Information supplied »
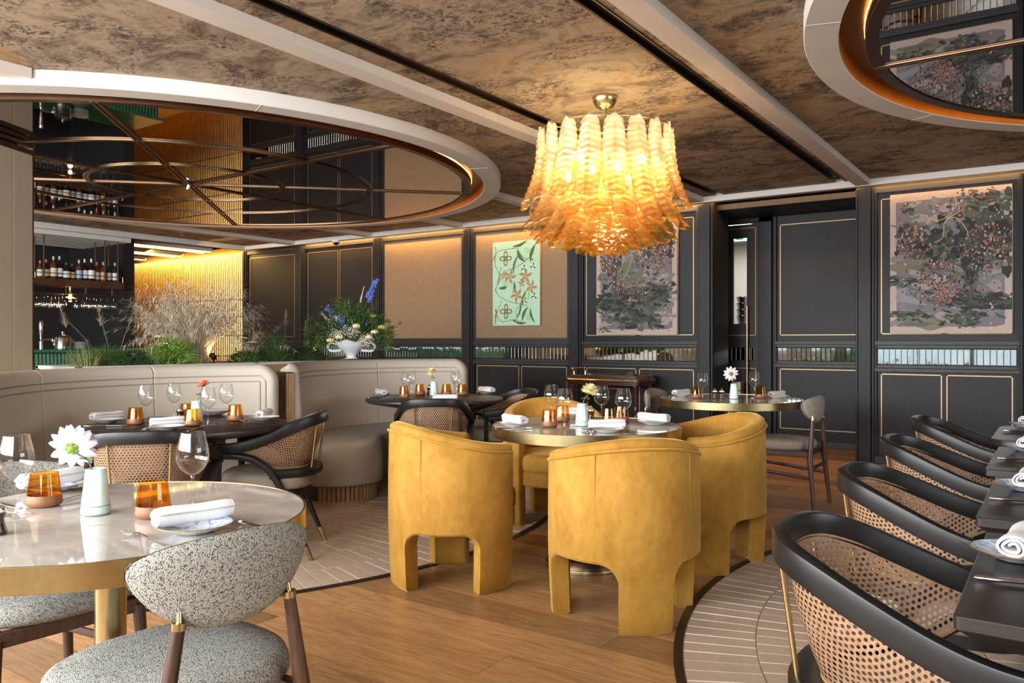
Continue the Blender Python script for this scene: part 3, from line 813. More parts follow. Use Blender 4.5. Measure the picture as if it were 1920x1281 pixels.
def marble_table(label, x, y, r, group='round marble tables with brass edges'):
    t = thing('round_table', label, 'table', (x, y, 0), 0, group)
    obj('marble_top', B().lathe([(.0005, .75), (r - .006, .75), (r - .005, .748), (r - .005, .71)], 96), M['marble'], t, smooth=35)
    obj('brass_rim', B().lathe([(r - .005, .70), (r - .005, .7512), (r - .001, .7512), (r, .750), (r, .696), (r - .002, .694), (r - .02, .694)], 96), M['brass'], t, smooth=35)
    obj('underside', B().lathe([(r - .02, .695), (.0005, .695)], 48), M['black'], t, smooth=0)
    obj('leg', B().lathe([(.038, .695), (.038, .09), (.048, .08)], 32), M['brass'], t)
    obj('foot', B().lathe([(.040, .10), (.10, .095), (.17, .08), (.205, .055), (.215, .02)], 40), M['bronze'], t)
    obj('foot_ring', B().lathe([(.212, .022), (.222, .02), (.224, .012), (.222, 0), (.2, 0)], 40), M['brass'], t)
    return t
T1 = (-2.036, 1.108); T2 = (-3.957, 2.575); T3 = (-4.154, 4.908); T4 = (-2.114, 3.754); T5 = (-2.168, 6.162)
marble_table('large round marble table with brass edge nearest the camera, cut by the left frame edge', *T1, .492)
marble_table('round marble table with brass edge encircled by mustard velvet chairs', *T4, .505)
marble_table('round marble table with brass edge in front of the dark doorway', *T5, .548)


def dark_table(label, x, y, r):
    t = thing('round_table', label, 'table', (x, y, 0), 0, 'round dark wood tables')
    obj('table_top', B().lathe([(.0005, .75), (r - .012, .75), (r - .002, .746), (r, .738), (r - .002, .728), (r - .02, .716), (r - .16, .690), (.0005, .690)], 96), M['tabledark'], t, smooth=35)
    obj('pedestal', B().lathe([(.105, .69), (.115, .5), (.16, .2), (.235, .03), (.235, .015)], 40), M['chairblack'], t)
    obj('support', B().box((0, 0, .675), (.62, .06, .035)).box((0, 0, .675), (.06, .62, .035)), M['chairblack'], t, smooth=0, bev=.004)
    obj('foot_ring', B().lathe([(.236, .016), (.242, .014), (.242, 0), (.2, 0)], 40), M['brass'], t)
dark_table('round dark wood table before the near linen banquette, a coral dahlia on it', *T2, .535)
dark_table('round dark wood table before the far linen banquette, a pale yellow dahlia on it', *T3, .55)

ROW = [(-.150, 1.49, .70), (-.186, 2.355, .75), (-.228, 3.262, .735), (-.278, 4.244, .78)]
nth = ['nearest', 'second', 'third', 'farthest']
for k, (x0, y0, l) in enumerate(ROW):
    t = thing('square_table', nth[k] + ' square dark table in the row along the frame edge beside the cane chairs', 'table', (x0 + .36, y0 + l/2, 0), 0, 'square dark tables in a row')
    def rr(ix, cr=.03):
        a, b_ = .36 - ix, l/2 - ix; out = []
        for cx_, cy_, a0 in ((1, 1, 0), (-1, 1, 90), (-1, -1, 180), (1, -1, 270)):
            for i in range(5):
                q = rad(a0 + 22.5*i); out.append((cx_*(a - cr) + cr*cos(q), cy_*(b_ - cr) + cr*sin(q)))
        return out
    cr = .10 if k == 3 else .012
    b = B().prism(rr(0, cr), .725, .75)
    lo = rr(.045, cr); hi = rr(.002, cr); n = len(lo)
    b.add([(x, y, .69) for x, y in lo] + [(x, y, .725) for x, y in hi], [tuple(range(n - 1, -1, -1))] + [(i, (i+1) % n, n + (i+1) % n, n + i) for i in range(n)])
    obj('table_top', b, M['tabledark'], t, smooth=30, bev=.0025)
    obj('post', B().box((0, 0, .36), (.09, .09, .66)), M['chairblack'], t, smooth=0, bev=.006)
    obj('foot', B().box((0, 0, .012), (.46, .46, .024)).box((0, 0, .03), (.2, .2, .02)), M['chairblack'], t, smooth=0, bev=.006)


# ---- black armchair with cane back
def cane_chair(label):
    t = thing('cane_armchair', label, 'chair', (0, 0, 0), 0, 'black armchairs with cane backs')
    half = [(0, -.297, .772), (.088, -.290, .771), (.158, -.258, .763), (.206, -.195, .742), (.237, -.10, .702), (.262, .02, .655), (.280, .13, .630), (.288, .265, .621)]
    rail = cat_rom([(-x, y, z) for x, y, z in half[:0:-1]] + half, 6)
    obj('top_rail', B().sweep(rail, rsec(.034, .057, .14)), M['chairblack'], t, smooth=35)
    ringh = [(0, -.246, .478), (.085, -.238, .478), (.152, -.200, .478), (.198, -.125, .478), (.218, -.075, .478), (.226, -.040, .478)]
    ring = cat_rom([(-x, y, z) for x, y, z in ringh[:0:-1]] + ringh, 6)
    obj('lower_rail', B().sweep(ring, rsec(.072, .046, .2)), M['chairblack'], t, smooth=35)
    for s in (-1, 1):
        arch = cat_rom([(s*.285, .235, .586), (s*.280, .13, .588), (s*.270, .035, .566), (s*.260, -.04, .512), (s*.254, -.095, .430), (s*.247, -.135, .33), (s*.238, -.185, .19), (s*.229, -.232, .085)], 4)
        rr_ = [.024]*13 + [.024 - .010*(i/15) for i in range(16)]
        obj('leg', B().sweep(arch, rsec(1.5, 2.1, .3), rr_[:len(arch)], up=(1, 0, 0)), M['chairblack'], t, smooth=60)
        obj('ferrule', B().cyl((s*.229, -.232, .086), (s*.222, -.270, 0), .0165, .011), M['brass'], t)
        obj('leg', B().sweep([(s*.284, .245, .610), (s*.276, .240, .40), (s*.262, .252, .085)], rsec(1.6, 1.6, .25), [.022, .020, .014]), M['chairblack'], t, smooth=60)
        obj('ferrule', B().cyl((s*.262, .252, .086), (s*.257, .256, 0), .0155, .011), M['brass'], t)
        obj('bolt', B().cyl((s*.262, -.045, .505), (s*.283, -.045, .505), .008, n=10), M['brass'], t)
        b = B()
        b.cyl((s*.120, -.246, .497), (s*.132, -.278, .752), .0062, n=10)
        obj('brass_rod', b, M['brass'], t)
    # cane: real openings in staggered rows
    N = 160
    bot = cat_rom([(0, -.212, .500), (.085, -.204, .500), (.142, -.168, .500), (.182, -.10, .500), (.214, -.03, .520), (.246, .05, .576), (.268, .135, .618)], 26)
    top = cat_rom([(0, -.284, .750), (.082, -.277, .749), (.148, -.247, .741), (.194, -.188, .720), (.226, -.095, .682), (.250, .02, .638), (.269, .138, .622)], 26)
    n1 = len(bot); HB = [None]*(2*n1 - 1); HT = HB[:]
    for i in range(n1):
        for A, H in ((bot, HB), (top, HT)):
            p = A[i]; H[n1 - 1 + i] = Vector(p); H[n1 - 1 - i] = Vector((-p[0], p[1], p[2]))
    S = [0]
    for p, q in zip(HB, HB[1:]): S.append(S[-1] + ((q - p).length*.5 + .5*(HT[len(S)] - HT[len(S) - 1]).length))
    L = S[-1]
    def at(s):
        s = min(max(s, 0), L - 1e-6); lo, hi = 0, len(S) - 1
        while hi - lo > 1:
            m = (lo + hi)//2
            if S[m] <= s: lo = m
            else: hi = m
        f = (s - S[lo])/(S[hi] - S[lo]); return HB[lo].lerp(HB[hi], f), HT[lo].lerp(HT[hi], f)
    def pt(s, v):
        a, b_ = at(s); h = (b_ - a).length; f = min(v/h, 1) if h > 1e-5 else 0
        p = a.lerp(b_, f); bul = .012*sin(PI*f)*min(1, h/.2)
        n_ = Vector((p.x, p.y - .1, 0)); n_ = n_.normalized() if n_.length > 1e-4 else n_
        return p + n_*bul
    dx, dy, hr = .0150, .0128, .0043; b = B(); nrow = int(.28/dy) + 1; nc = int(L/dx); dx = L/nc
    for j in range(nrow):
        v0 = j*dy; o_ = .5*dx if j % 2 else 0
        for i in range(nc + (1 if j % 2 else 0)):
            u0 = i*dx - o_; u1 = u0 + dx; u0c, u1c = max(u0, 0), min(u1, L)
            hc = [(at(q)[1] - at(q)[0]).length for q in (u0c, (u0c + u1c)/2, u1c)]
            if max(hc) <= v0: continue
            if min(hc) > v0 + dy + .006 and j > 0 and u0 >= 0 and u1 <= L:
                um, vm = (u0 + u1)/2, v0 + dy/2; vs_ = []
                for (a, c_) in ((u0, v0), (um, v0), (u1, v0), (u1, vm), (u1, v0 + dy), (um, v0 + dy), (u0, v0 + dy), (u0, vm)): vs_.append(pt(a, c_))
                for k in range(8):
                    q = rad(225 + 45*k); vs_.append(pt(um + hr*1.12*cos(q), vm + hr*sin(q)))
                b.add(vs_, [(k, (k+1) % 8, 8 + (k+1) % 8, 8 + k) for k in range(8)])
            else:
                b.add([pt(u0c, v0), pt(u1c, v0), pt(u1c, v0 + dy), pt(u0c, v0 + dy)], [(0, 1, 2, 3)])
    obj('cane_back', b, M['cane'], t, smooth=70)
    edge = [pt(L*i/80, 0) for i in range(81)] + [pt(L*i/80, 1) for i in range(80, -1, -1)]
    obj('cane_border', B().tube(edge, .0042, 5, closed=True), M['caneborder'], t)
    def sq(r, k=2.6, n=40):
        return [(math.copysign(abs(cos(a))**(2/k), cos(a))*r*1.0, math.copysign(abs(sin(a))**(2/k), sin(a))*r*1.02) for a in (2*PI*i/n for i in range(n))]
    b = B(); lev = [(.85, .388), (.96, .392), (1, .41), (1, .445), (.985, .463), (.93, .475), (.75, .481), (.4, .484), (.02, .485)]
    n = 40; vs_ = [(x, y + .01, z) for q, z in lev for x, y in sq(.247*q)]
    b.add(vs_, [(j*n + i, j*n + (i+1) % n, (j+1)*n + (i+1) % n, (j+1)*n + i) for j in range(len(lev) - 1) for i in range(n)])
    obj('seat', b, M['seatcloth'], t, smooth=60)
    obj('seat_frame', B().prism([(x, y + .01) for x, y in sq(.225)], .352, .389), M['chairblack'], t, smooth=40)
    return t
cc = cane_chair('nearest cane-backed black armchair at the square table row, low at the frame edge')
cc.location = (-.212, 1.83, 0); cc.rotation_euler = (0, 0, face(1, 0))
for lab, x, y, d in (('second cane-backed black armchair along the row of square tables', -.280, 2.735, (1, 0)),
                     ('third cane-backed black armchair along the row of square tables', -.320, 3.69, (1, 0)),
                     ('farthest cane-backed black armchair along the square table row, nearest the panelled wall', -.355, 4.74, (1, 0)),
                     ('cane armchair seen from behind, between marble table and dark round table', -3.61, 2.16, (-.76, .65)),
                     ('cane armchair turned side-on, right of the near dark round table', -3.715, 2.955, (-.78, -.625)),
                     ('cane armchair seen from behind at the far dark table, beyond the left velvet chair', -3.80, 4.48, (-.64, .77)),
                     ('cane armchair turned side-on at the far dark table, before the black panelling', -3.88, 5.42, (-.50, -.86))):
    dup(cc, lab, (x, y, 0), face(*d))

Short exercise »
Leave out the pictures and repeat the lines from the start of the material through the line with "marble_table('round marble table with brass edge in", inclusive.

Full output »
Continue the Blender Python script for this scene: part 3, from line 813. More parts follow. Use Blender 4.5. Measure the picture as if it were 1920x1281 pixels.
def marble_table(label, x, y, r, group='round marble tables with brass edges'):
    t = thing('round_table', label, 'table', (x, y, 0), 0, group)
    obj('marble_top', B().lathe([(.0005, .75), (r - .006, .75), (r - .005, .748), (r - .005, .71)], 96), M['marble'], t, smooth=35)
    obj('brass_rim', B().lathe([(r - .005, .70), (r - .005, .7512), (r - .001, .7512), (r, .750), (r, .696), (r - .002, .694), (r - .02, .694)], 96), M['brass'], t, smooth=35)
    obj('underside', B().lathe([(r - .02, .695), (.0005, .695)], 48), M['black'], t, smooth=0)
    obj('leg', B().lathe([(.038, .695), (.038, .09), (.048, .08)], 32), M['brass'], t)
    obj('foot', B().lathe([(.040, .10), (.10, .095), (.17, .08), (.205, .055), (.215, .02)], 40), M['bronze'], t)
    obj('foot_ring', B().lathe([(.212, .022), (.222, .02), (.224, .012), (.222, 0), (.2, 0)], 40), M['brass'], t)
    return t
T1 = (-2.036, 1.108); T2 = (-3.957, 2.575); T3 = (-4.154, 4.908); T4 = (-2.114, 3.754); T5 = (-2.168, 6.162)
marble_table('large round marble table with brass edge nearest the camera, cut by the left frame edge', *T1, .492)
marble_table('round marble table with brass edge encircled by mustard velvet chairs', *T4, .505)
marble_table('round marble table with brass edge in front of the dark doorway', *T5, .548)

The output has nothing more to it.